← Back to team overview

unity-design team mailing list archive

Gradual-awareness notifications (was Re: GSoC '10 Idea : NotifyOSD improvements)

 

Hi. I'm new to the list, but have been a Gnome user for more than 10 years
and Ubuntu user since 5.04. I did my part of usability work back at College,
and would like to contribute my humble knowledge and options to this
project.

I'd like to bring to your consideration an article that addresses the
problem of intrusive asynchronous notifications an provides an effective
solution: Growing Pop-ups.

"Reducing the Cost of Interruption Using Gradual Awareness Notifications"
http://groups.csail.mit.edu/lapis/projects/slowgrowth/slow-growth-technote.pdf
(short version)
http://groups.csail.mit.edu/uid/projects/slowgrowth/gradual-awareness.pdf
       (longer article)


You might want to explore this approach as part of your ongoing effort to
redesign the notification system.

The rational for gradual growing notifications is that it will only
interrupt the user's conscious flow at natural task breaks, when the user is
ready to process the notification. The article shows that this technique
produces a less intrusive  than pop-ups: in the experiment, users tended to
be interrupted by the notification mainly when finished typing words,
instead of while typing (as pop-up notifications did).

It has some advantages over other techniques for notification typically used
in the system tray:
- it doesn't depend on color, so it works for accessibility
- it is not a flashy but a subtle effect
- the growing speed can be used to signal the relative importance of the
notification (fast growing alerts take less time to be noticed).
- semantic zooming provides progressively more information: just icons when
the notification is small, more text as the panel grows.

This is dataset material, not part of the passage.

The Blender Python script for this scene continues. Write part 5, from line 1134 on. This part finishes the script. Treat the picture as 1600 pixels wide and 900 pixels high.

I think this technique would combine well with the current approach of
ethereal notifications in NotifyOSD and for status changes in the panel
indicators. Maybe it could be used as well for interactive alerts and
dialogs raised by applications without focus. Might be worth exploring.

Diego


On Fri, Mar 19, 2010 at 6:48 AM, Mark Shuttleworth <mark@xxxxxxxxxx> wrote:
>On 19/03/10 02:22, Dylan McCall wrote:
>> This begs the question: Why on Earth was the coloured wants-attention
> > icon dropped? Could indicator-messages differentiate the importance of
> > events and use a different icon accordingly? (For example, coloured
> > icon for actual messages, just lit up for when contacts log in).
>
>The spectrum of attention-grabbiness, if you want to think of it that
>way, is:
>
> - outline
> - dimmed
> - full mono
> - green
> - orange
> - red
>
>We don't flash :-)
>
>
>It's also true that we don't know exactly how it will work out. Elements
>of the panel, like the session menu, me menu, and the messaging menu,
>share subtle but interlinked relationships. Are you online? That's in
>the me menu. Has someone sent you a message because you're online?
>That's in the messaging menu. I can't pretend we are totally sure we
>know how the pieces will fit best, so we have to iterate and experiment.
>Perhaps someone knows where the tablets are that define the perfect
>solution, but I don't, so we are making a start, and evaluating as we go.